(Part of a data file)
|---|
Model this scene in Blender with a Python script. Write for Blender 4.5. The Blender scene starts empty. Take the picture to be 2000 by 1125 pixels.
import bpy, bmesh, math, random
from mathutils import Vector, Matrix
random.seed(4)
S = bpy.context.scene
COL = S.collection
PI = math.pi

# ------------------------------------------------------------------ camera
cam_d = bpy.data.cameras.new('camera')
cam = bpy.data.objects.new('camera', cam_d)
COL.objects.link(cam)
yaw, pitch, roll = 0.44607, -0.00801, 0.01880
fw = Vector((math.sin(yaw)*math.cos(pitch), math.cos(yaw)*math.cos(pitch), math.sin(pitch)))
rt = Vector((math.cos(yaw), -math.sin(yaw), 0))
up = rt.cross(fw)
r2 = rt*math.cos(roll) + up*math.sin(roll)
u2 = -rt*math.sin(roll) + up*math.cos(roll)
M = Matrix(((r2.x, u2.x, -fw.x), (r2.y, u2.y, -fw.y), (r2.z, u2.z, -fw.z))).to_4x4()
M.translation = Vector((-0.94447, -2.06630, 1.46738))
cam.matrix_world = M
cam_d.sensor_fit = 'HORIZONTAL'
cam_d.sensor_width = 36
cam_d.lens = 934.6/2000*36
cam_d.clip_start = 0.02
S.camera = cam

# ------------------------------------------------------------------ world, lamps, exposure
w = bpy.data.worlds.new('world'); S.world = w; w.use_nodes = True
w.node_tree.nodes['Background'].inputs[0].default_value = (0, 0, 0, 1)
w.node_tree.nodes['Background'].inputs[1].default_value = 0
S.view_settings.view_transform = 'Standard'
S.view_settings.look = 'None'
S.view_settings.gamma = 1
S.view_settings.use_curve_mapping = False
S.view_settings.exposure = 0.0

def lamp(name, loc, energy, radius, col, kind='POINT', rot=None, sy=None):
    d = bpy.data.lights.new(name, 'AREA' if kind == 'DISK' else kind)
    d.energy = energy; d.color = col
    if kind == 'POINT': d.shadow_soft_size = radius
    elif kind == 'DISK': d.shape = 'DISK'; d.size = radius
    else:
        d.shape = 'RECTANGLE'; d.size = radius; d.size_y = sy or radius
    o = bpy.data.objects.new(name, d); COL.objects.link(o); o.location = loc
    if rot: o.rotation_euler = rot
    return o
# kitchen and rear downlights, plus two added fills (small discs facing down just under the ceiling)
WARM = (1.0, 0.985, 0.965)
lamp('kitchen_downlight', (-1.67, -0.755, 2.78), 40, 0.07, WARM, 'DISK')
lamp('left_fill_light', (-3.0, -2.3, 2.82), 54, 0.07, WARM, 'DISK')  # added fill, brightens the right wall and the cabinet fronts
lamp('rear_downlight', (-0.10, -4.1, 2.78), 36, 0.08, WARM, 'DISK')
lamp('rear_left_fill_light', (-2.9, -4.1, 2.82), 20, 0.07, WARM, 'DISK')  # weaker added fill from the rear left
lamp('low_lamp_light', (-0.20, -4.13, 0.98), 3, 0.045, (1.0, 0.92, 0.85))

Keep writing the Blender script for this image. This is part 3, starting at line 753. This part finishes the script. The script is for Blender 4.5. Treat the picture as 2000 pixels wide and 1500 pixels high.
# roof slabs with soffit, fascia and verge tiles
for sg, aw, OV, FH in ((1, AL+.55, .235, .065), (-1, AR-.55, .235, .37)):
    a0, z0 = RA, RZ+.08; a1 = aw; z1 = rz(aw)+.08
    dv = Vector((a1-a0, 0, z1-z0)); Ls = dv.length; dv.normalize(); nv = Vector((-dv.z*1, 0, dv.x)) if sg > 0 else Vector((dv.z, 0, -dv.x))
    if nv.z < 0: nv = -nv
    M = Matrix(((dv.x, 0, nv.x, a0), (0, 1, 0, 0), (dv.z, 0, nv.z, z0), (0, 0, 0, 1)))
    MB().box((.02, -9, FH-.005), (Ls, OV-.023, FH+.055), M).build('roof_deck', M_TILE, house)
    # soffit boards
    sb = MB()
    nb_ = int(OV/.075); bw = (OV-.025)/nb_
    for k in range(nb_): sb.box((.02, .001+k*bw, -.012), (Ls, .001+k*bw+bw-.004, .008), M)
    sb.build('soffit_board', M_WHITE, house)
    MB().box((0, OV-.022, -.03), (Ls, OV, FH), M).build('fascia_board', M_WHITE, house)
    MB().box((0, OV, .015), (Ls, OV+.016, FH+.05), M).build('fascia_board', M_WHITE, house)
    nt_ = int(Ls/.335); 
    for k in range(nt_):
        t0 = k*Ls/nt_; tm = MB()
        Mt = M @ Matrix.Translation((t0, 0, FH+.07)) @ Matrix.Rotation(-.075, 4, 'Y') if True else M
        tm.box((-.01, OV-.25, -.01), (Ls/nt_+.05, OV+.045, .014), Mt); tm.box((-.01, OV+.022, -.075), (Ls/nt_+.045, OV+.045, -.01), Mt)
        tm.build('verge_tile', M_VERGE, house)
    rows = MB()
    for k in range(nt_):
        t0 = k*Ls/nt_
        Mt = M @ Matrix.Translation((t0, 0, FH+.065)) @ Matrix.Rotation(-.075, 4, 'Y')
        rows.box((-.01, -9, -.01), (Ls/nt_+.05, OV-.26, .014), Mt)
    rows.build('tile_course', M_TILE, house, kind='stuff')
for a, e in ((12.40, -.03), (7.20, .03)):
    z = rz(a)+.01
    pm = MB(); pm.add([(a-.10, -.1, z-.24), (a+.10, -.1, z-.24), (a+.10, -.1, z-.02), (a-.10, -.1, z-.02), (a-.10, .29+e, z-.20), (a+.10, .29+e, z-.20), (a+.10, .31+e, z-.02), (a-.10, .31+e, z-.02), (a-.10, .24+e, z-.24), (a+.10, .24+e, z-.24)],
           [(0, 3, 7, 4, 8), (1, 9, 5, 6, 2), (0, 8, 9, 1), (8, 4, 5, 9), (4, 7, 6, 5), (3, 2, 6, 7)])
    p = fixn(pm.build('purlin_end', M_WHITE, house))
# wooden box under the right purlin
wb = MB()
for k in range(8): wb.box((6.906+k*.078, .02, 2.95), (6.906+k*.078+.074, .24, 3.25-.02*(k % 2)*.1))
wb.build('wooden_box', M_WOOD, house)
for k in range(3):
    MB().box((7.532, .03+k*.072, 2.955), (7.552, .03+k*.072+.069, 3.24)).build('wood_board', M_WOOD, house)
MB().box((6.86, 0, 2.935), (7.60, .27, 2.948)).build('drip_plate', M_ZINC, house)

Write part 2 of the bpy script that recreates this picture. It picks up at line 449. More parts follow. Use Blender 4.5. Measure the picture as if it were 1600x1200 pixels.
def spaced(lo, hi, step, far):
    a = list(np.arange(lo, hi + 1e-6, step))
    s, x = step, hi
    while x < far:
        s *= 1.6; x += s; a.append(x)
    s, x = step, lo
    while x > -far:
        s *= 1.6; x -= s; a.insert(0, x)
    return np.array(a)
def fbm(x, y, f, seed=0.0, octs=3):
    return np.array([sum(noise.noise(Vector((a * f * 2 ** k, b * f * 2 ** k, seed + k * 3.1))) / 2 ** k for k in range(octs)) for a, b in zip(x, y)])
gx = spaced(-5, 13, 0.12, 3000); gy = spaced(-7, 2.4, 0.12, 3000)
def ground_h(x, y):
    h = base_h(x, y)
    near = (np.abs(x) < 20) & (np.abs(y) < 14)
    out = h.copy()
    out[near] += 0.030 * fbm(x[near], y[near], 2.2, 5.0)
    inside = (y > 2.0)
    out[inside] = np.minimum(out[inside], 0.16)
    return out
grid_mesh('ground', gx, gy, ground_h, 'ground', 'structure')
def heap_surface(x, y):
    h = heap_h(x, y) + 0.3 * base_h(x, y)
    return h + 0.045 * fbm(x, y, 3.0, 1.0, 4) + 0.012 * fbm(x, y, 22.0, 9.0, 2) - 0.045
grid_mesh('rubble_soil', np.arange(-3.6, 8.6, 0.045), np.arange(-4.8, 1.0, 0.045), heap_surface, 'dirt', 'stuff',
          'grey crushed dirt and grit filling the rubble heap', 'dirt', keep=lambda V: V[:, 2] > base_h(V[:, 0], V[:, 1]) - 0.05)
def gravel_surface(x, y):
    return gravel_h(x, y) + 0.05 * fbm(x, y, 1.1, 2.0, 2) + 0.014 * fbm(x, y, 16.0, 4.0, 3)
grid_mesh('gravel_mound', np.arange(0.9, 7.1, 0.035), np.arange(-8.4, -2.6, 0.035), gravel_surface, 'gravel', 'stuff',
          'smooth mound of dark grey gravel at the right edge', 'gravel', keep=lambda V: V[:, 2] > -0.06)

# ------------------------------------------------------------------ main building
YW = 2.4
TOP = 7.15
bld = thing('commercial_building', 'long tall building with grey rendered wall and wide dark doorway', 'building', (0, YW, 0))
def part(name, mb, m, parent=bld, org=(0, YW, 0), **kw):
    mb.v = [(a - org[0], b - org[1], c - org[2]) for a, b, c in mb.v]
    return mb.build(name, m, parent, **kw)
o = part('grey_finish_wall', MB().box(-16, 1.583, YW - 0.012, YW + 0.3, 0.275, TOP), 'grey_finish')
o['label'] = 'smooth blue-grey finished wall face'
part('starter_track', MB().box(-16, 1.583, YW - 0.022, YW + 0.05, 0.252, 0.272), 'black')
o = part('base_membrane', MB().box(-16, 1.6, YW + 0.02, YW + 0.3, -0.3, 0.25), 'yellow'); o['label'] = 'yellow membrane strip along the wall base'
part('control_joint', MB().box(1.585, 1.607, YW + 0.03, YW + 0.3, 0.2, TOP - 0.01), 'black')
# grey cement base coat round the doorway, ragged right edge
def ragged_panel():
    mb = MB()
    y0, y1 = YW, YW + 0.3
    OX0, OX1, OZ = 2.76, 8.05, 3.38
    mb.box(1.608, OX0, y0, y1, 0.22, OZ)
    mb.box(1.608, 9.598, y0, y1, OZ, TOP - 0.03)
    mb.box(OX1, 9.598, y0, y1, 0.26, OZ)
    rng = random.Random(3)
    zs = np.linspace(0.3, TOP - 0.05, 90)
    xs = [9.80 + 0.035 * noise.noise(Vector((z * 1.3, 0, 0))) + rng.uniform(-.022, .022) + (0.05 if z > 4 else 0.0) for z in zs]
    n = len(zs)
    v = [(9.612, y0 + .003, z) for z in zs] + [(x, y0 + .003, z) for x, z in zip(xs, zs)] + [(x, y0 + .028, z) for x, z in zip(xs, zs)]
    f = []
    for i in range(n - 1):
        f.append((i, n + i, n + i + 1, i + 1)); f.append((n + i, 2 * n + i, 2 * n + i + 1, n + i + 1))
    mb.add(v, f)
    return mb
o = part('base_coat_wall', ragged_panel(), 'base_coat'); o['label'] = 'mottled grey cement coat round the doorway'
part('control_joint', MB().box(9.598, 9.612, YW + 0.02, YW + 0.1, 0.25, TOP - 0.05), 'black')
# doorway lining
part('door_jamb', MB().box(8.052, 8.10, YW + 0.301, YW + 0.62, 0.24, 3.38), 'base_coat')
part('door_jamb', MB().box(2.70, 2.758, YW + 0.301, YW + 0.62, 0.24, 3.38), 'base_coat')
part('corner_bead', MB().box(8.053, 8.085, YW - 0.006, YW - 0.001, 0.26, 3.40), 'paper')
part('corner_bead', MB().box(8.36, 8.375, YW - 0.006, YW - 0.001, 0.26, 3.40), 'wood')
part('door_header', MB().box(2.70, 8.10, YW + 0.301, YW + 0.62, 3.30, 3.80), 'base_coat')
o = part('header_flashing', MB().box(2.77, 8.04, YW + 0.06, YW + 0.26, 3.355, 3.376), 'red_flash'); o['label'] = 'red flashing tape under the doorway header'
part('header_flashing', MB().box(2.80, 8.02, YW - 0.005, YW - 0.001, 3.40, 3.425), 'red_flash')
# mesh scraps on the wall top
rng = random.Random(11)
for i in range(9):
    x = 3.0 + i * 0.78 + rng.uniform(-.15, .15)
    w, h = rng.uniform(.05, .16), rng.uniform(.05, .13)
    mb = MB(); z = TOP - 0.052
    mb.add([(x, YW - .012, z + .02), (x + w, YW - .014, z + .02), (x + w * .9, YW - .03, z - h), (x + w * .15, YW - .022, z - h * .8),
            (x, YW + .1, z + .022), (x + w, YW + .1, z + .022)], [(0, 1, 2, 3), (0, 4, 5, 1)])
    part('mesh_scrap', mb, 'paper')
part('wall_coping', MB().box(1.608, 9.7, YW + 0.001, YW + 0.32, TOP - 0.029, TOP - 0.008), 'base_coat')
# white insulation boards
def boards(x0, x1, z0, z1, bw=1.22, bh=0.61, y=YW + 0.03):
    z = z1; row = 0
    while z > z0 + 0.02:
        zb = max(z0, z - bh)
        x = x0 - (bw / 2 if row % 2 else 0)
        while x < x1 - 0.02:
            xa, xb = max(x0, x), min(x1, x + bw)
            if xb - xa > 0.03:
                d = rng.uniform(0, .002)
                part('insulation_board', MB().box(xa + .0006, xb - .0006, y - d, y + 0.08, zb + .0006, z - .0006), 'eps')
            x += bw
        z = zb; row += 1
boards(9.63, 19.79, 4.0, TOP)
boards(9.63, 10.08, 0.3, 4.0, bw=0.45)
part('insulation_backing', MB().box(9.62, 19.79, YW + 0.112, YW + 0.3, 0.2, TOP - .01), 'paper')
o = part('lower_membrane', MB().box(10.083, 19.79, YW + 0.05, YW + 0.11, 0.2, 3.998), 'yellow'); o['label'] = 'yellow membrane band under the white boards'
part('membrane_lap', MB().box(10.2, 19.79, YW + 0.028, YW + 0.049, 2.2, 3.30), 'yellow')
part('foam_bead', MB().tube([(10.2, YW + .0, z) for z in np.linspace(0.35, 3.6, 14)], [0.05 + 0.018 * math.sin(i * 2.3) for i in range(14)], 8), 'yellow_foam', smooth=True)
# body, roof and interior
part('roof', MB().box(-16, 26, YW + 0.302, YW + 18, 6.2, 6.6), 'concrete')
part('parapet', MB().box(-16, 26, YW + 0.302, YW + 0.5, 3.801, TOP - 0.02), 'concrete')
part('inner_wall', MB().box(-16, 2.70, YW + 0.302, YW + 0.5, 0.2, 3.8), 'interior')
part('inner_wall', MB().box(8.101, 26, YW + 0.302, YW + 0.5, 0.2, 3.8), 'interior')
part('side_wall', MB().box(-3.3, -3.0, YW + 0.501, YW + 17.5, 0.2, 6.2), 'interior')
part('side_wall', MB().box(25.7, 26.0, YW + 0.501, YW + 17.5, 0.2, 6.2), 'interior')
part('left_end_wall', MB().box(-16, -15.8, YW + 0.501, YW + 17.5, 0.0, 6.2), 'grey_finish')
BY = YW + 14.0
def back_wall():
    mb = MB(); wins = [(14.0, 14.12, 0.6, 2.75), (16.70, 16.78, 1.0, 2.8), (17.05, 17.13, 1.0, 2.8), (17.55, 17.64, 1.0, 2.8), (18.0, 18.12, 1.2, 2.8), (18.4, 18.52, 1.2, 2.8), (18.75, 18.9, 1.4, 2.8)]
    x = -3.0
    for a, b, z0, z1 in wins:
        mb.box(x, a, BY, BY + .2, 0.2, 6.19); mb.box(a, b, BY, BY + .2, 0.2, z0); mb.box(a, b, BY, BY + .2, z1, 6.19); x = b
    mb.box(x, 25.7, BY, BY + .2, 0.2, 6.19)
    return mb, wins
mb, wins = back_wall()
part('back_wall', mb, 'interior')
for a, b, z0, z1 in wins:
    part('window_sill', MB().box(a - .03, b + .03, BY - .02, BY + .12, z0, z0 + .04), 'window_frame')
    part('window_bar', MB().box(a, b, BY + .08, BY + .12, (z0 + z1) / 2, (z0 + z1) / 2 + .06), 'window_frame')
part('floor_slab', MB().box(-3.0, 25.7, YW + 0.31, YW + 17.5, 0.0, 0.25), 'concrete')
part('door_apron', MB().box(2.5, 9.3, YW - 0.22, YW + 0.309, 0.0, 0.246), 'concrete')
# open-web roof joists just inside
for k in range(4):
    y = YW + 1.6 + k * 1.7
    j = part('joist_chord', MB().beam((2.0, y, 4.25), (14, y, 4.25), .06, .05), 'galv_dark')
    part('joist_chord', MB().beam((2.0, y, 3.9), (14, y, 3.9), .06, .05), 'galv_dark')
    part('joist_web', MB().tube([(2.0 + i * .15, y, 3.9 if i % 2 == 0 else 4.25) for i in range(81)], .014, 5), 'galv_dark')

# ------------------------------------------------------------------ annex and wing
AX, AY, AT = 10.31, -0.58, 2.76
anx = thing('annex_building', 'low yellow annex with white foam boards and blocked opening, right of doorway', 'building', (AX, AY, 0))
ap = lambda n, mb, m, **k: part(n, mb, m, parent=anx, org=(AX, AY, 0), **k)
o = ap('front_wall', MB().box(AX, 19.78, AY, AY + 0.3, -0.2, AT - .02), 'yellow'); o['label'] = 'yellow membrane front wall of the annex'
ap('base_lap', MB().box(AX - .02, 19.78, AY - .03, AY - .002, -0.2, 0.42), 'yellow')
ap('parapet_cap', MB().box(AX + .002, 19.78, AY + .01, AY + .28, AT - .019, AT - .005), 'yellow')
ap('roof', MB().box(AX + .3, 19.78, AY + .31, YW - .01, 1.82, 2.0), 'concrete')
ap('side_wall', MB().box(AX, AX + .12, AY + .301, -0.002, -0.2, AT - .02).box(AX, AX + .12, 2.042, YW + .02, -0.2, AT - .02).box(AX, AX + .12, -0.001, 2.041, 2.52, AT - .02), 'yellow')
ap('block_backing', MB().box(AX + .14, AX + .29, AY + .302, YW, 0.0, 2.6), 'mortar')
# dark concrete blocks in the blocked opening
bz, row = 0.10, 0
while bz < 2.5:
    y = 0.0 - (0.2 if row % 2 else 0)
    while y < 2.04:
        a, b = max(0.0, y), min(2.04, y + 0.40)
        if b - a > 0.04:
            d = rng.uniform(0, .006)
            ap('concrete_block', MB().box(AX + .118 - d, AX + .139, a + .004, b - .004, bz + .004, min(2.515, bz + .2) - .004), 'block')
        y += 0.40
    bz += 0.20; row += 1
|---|
● Exercise prompt
Give again the run of lines that opens at the line with "Write part 2" and closes at the line with "V[:, 2] > -0.06)", exactly, and only that run.

● Answer to this exercise
Write part 2 of the bpy script that recreates this picture. It picks up at line 449. More parts follow. Use Blender 4.5. Measure the picture as if it were 1600x1200 pixels.
def spaced(lo, hi, step, far):
    a = list(np.arange(lo, hi + 1e-6, step))
    s, x = step, hi
    while x < far:
        s *= 1.6; x += s; a.append(x)
    s, x = step, lo
    while x > -far:
        s *= 1.6; x -= s; a.insert(0, x)
    return np.array(a)
def fbm(x, y, f, seed=0.0, octs=3):
    return np.array([sum(noise.noise(Vector((a * f * 2 ** k, b * f * 2 ** k, seed + k * 3.1))) / 2 ** k for k in range(octs)) for a, b in zip(x, y)])
gx = spaced(-5, 13, 0.12, 3000); gy = spaced(-7, 2.4, 0.12, 3000)
def ground_h(x, y):
    h = base_h(x, y)
    near = (np.abs(x) < 20) & (np.abs(y) < 14)
    out = h.copy()
    out[near] += 0.030 * fbm(x[near], y[near], 2.2, 5.0)
    inside = (y > 2.0)
    out[inside] = np.minimum(out[inside], 0.16)
    return out
grid_mesh('ground', gx, gy, ground_h, 'ground', 'structure')
def heap_surface(x, y):
    h = heap_h(x, y) + 0.3 * base_h(x, y)
    return h + 0.045 * fbm(x, y, 3.0, 1.0, 4) + 0.012 * fbm(x, y, 22.0, 9.0, 2) - 0.045
grid_mesh('rubble_soil', np.arange(-3.6, 8.6, 0.045), np.arange(-4.8, 1.0, 0.045), heap_surface, 'dirt', 'stuff',
          'grey crushed dirt and grit filling the rubble heap', 'dirt', keep=lambda V: V[:, 2] > base_h(V[:, 0], V[:, 1]) - 0.05)
def gravel_surface(x, y):
    return gravel_h(x, y) + 0.05 * fbm(x, y, 1.1, 2.0, 2) + 0.014 * fbm(x, y, 16.0, 4.0, 3)
grid_mesh('gravel_mound', np.arange(0.9, 7.1, 0.035), np.arange(-8.4, -2.6, 0.035), gravel_surface, 'gravel', 'stuff',
          'smooth mound of dark grey gravel at the right edge', 'gravel', keep=lambda V: V[:, 2] > -0.06)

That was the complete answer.